His Honor then said in reference to the manner in which Mr. Gribble had given his evidence, that it pained him much to have to say it, but he had never in the whole of his experience met with a witness who prevaricated so much, who suppressed the truth, and who was so disingenuous in his answers as was the plaintiff himself. He would go so far as to say that had not the plaintiff been in the hands of very clever cross-examining counsel, the Court would have been completely misled by his answers. Continuing a most exhaustive review of the evidence given in the case, His Honor went at length into the statements made in “Dark Deeds” and in the Melbourne Daily Telegraph of July 6, and 9. In all cases where the plaintiff’s assertions were at variance with, or were contradicted by the evidence of the defence, he said he felt constrained by Mr. Gribble’s behaviour and mode of answering in the box, to discredit the latter, and accept the version of his opponents. In particular, His Honor adverted to the evidence in connection with the supposed attempt to murder Mr. Gribble by Mr. Beasley’s survey party, his gross prevarication in regard to the proceedings attendant on the “union” of Champion and Polly, and his misrepresentation of the account given him by Mrs. Rotton in relation to the hunting down of natives by Mr. Rotton for the purpose of forcing them into bondage. In all these instances His Honor gave it as his emphatic opinion that the plaintiff’s version was wholly unworthy of belief.

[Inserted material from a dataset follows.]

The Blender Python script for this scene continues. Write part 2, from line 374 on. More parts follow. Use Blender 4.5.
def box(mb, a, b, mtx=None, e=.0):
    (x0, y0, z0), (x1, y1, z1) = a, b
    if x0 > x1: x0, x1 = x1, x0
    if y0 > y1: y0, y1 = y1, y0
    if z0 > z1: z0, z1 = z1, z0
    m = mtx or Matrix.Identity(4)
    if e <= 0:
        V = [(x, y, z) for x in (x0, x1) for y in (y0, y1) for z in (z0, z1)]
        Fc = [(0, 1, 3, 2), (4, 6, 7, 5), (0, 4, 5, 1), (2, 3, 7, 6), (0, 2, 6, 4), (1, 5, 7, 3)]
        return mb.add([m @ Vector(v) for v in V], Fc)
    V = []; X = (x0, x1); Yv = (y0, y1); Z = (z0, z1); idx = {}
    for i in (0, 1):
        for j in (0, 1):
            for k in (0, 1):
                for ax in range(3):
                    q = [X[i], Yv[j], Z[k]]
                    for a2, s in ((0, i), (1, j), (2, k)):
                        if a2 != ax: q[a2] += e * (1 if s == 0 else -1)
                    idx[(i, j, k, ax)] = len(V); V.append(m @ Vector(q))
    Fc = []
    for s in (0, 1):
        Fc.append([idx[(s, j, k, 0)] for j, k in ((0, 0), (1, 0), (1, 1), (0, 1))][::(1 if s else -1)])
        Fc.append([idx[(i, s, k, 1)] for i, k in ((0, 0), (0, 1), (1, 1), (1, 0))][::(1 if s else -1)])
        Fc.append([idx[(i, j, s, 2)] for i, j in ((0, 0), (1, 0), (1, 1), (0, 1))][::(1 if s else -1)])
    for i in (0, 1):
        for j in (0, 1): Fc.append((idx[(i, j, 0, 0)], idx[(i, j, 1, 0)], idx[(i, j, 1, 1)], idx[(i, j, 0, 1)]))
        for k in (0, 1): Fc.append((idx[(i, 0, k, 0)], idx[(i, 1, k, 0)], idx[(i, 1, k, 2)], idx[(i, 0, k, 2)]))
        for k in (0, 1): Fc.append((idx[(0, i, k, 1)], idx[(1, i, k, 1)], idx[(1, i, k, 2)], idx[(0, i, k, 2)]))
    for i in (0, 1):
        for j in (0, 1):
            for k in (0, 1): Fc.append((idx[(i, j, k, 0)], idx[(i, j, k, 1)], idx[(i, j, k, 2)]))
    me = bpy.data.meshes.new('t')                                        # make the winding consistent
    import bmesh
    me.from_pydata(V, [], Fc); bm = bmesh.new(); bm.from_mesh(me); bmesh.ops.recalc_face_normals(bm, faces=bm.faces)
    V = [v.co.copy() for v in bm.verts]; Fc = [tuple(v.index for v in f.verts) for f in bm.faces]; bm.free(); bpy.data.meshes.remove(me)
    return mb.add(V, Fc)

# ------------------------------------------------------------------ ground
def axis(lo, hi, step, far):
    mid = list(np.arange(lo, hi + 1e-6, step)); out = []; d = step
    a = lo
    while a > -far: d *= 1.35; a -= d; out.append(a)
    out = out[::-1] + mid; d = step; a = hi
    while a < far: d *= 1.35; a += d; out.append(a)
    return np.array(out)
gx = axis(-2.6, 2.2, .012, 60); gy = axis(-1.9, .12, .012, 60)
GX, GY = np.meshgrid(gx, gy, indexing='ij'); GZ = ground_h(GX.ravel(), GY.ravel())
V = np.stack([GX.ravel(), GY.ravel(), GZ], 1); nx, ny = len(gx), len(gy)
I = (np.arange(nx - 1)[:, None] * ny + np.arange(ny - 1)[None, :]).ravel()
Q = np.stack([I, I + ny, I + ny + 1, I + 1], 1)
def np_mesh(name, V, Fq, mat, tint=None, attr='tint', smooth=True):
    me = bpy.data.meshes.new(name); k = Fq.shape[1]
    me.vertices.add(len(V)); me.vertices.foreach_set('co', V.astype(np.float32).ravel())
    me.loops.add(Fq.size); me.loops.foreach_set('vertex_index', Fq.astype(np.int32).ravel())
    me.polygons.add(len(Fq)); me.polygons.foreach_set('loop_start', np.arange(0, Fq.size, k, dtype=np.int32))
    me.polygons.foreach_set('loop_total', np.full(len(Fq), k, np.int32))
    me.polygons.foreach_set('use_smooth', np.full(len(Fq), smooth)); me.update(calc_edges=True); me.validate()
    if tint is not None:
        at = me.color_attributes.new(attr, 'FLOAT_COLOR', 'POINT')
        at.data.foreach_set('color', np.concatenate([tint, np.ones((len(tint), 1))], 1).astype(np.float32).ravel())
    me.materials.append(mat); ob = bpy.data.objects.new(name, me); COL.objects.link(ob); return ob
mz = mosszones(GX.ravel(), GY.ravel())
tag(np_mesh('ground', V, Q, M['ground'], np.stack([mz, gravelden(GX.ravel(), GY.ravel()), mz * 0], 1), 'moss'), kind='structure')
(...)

In concluding, His Honor said: I have gone through all the statements I thought it necessary to notice, and I have felt it my duty to do so because I have spoken very strongly of the conduct of the plaintiff in connection with these publications. It has caused me great pain to do so. I only wish that my conscience would have allowed me to take a more lenient view of the plaintiff’s conduct than I have done. I may be wrong in thus judging the plaintiff; I hope for his sake that I am; but I can say this: that I have earnestly tried to see whether there was anything in his favour that could bring me to give a decision different from that at which I have arrived. I therefore agree with the Chief Justice that the verdict in this case must be for the defendants, on the ground that they were fully justified in using the epithets complained of.

AB notes:

There is much to be gleaned from this 1887 piece. The Gribble affair had the effect of polarising the debate about the treatment of Aborigines, and that polarisation lasted would continue well into the new century.